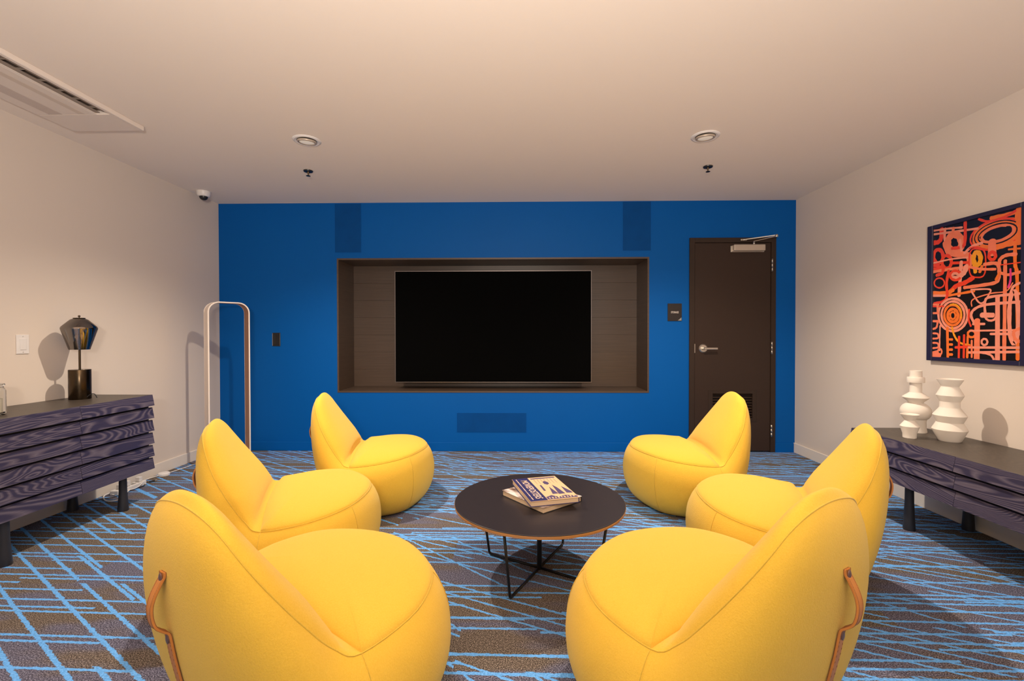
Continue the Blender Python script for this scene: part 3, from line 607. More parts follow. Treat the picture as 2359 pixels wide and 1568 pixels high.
for z0, z1 in ((1.752, 1.872), (.953, 1.073), (.153, .270)):
    hg = dbox('hinge', (2.419, D-.020, z0), (2.427, D-.0145, z1), M['steel'], bev=.001)
    bm = bmesh.new(); n = 14
    for k in range(3):
        q0 = z0+(z1-z0)*k/3+.0006; q1 = z0+(z1-z0)*(k+1)/3-.0006
        add_lathe(bm, [(.0075, q0), (.0075, q1)], (2.425-l[0], -.024, 0), n)
    from_bm('hinge_barrel', bm, M['steel'], hg, True)
cl = dbox('closer_body', (2.042, D-.068, 1.944), (2.338, D-.008, 2.003), M['closer'], leaf, bev=.005)
dbox('closer_plate', (2.030, D-.020, 1.938), (2.350, D-.008, 1.998), M['steel'], leaf, bev=.001)
tube('closer_arm', [(2.241-l[0], -.04, 2.0), (2.241-l[0], -.04, 2.032)], .011, M['steel'], leaf, 14)
# arm: forearm to elbow then back to the shoe on the frame head
def flatbar(name, A, B, w, th, parent):
    A, B = Vector(A), Vector(B); s = (B-A).cross(Vector((0, 0, 1))).normalized()
    return tube(name, [A, B], 0, M['steel'], parent, flat=(w, th, s), smooth=False)
EL = (2.372-l[0], -.19, 2.052)
flatbar('closer_arm', (2.241-l[0], -.04, 2.034), EL, .010, .003, dr)
flatbar('closer_arm', (2.135-l[0], -.03, 2.052), (EL[0], EL[1], EL[2]+.010), .006, .004, dr)
bm = bmesh.new(); add_lathe(bm, [(.012, 2.044), (.014, 2.050), (.014, 2.064), (.009, 2.070)], (EL[0], EL[1], 0), 16); from_bm('closer_knuckle', bm, M['steel'], dr, True)
dbox('closer_shoe', (2.118, D-.040, 2.044), (2.176, D-.016, 2.060), M['steel'], bev=.003)

# ------------------------------------------------------------------ things on the back wall
def wallpanel(name, x0, x1, z0, z1, label):
    r = empty(name, ((x0+x1)/2, D, (z0+z1)/2)); hx, hz = (x1-x0)/2, (z1-z0)/2
    tag(r, label, 'speaker', 'flush speakers painted into the blue wall')
    box('grille', (-hx+.004, -.005, -hz+.004), (hx-.004, -.0005, hz-.004), M['spk'], r, .0012, 1)
    bm = bmesh.new()
    for a, b in (((-hx, -hz), (-hx+.004, hz)), ((hx-.004, -hz), (hx, hz)), ((-hx+.004, -hz), (hx-.004, -hz+.004)), ((-hx+.004, hz-.004), (hx-.004, hz))):
        add_box(bm, (a[0], -.0035, a[1]), (b[0], -.0005, b[1]))
    from_bm('rim', bm, M['blue'], r)
wallpanel('wall_speaker', -1.826, -1.561, 1.951, 2.434, 'tall blue painted speaker panel above the recess left end')
wallpanel('wall_speaker', .994, 1.271, 1.957, 2.436, 'tall blue painted speaker panel above the recess right end')
wallpanel('wall_speaker', -.628, .060, .186, .380, 'long low blue painted speaker panel under the television recess')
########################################
▸ **Stated problem**:
Please quote the lines of the material, beginning with the first and ending with the one that contains "2.060), M['steel'], bev=.003)", exactly as written and without any pictures.

▸ **Full answer**:
Continue the Blender Python script for this scene: part 3, from line 607. More parts follow. Treat the picture as 2359 pixels wide and 1568 pixels high.
for z0, z1 in ((1.752, 1.872), (.953, 1.073), (.153, .270)):
    hg = dbox('hinge', (2.419, D-.020, z0), (2.427, D-.0145, z1), M['steel'], bev=.001)
    bm = bmesh.new(); n = 14
    for k in range(3):
        q0 = z0+(z1-z0)*k/3+.0006; q1 = z0+(z1-z0)*(k+1)/3-.0006
        add_lathe(bm, [(.0075, q0), (.0075, q1)], (2.425-l[0], -.024, 0), n)
    from_bm('hinge_barrel', bm, M['steel'], hg, True)
cl = dbox('closer_body', (2.042, D-.068, 1.944), (2.338, D-.008, 2.003), M['closer'], leaf, bev=.005)
dbox('closer_plate', (2.030, D-.020, 1.938), (2.350, D-.008, 1.998), M['steel'], leaf, bev=.001)
tube('closer_arm', [(2.241-l[0], -.04, 2.0), (2.241-l[0], -.04, 2.032)], .011, M['steel'], leaf, 14)
# arm: forearm to elbow then back to the shoe on the frame head
def flatbar(name, A, B, w, th, parent):
    A, B = Vector(A), Vector(B); s = (B-A).cross(Vector((0, 0, 1))).normalized()
    return tube(name, [A, B], 0, M['steel'], parent, flat=(w, th, s), smooth=False)
EL = (2.372-l[0], -.19, 2.052)
flatbar('closer_arm', (2.241-l[0], -.04, 2.034), EL, .010, .003, dr)
flatbar('closer_arm', (2.135-l[0], -.03, 2.052), (EL[0], EL[1], EL[2]+.010), .006, .004, dr)
bm = bmesh.new(); add_lathe(bm, [(.012, 2.044), (.014, 2.050), (.014, 2.064), (.009, 2.070)], (EL[0], EL[1], 0), 16); from_bm('closer_knuckle', bm, M['steel'], dr, True)
dbox('closer_shoe', (2.118, D-.040, 2.044), (2.176, D-.016, 2.060), M['steel'], bev=.003)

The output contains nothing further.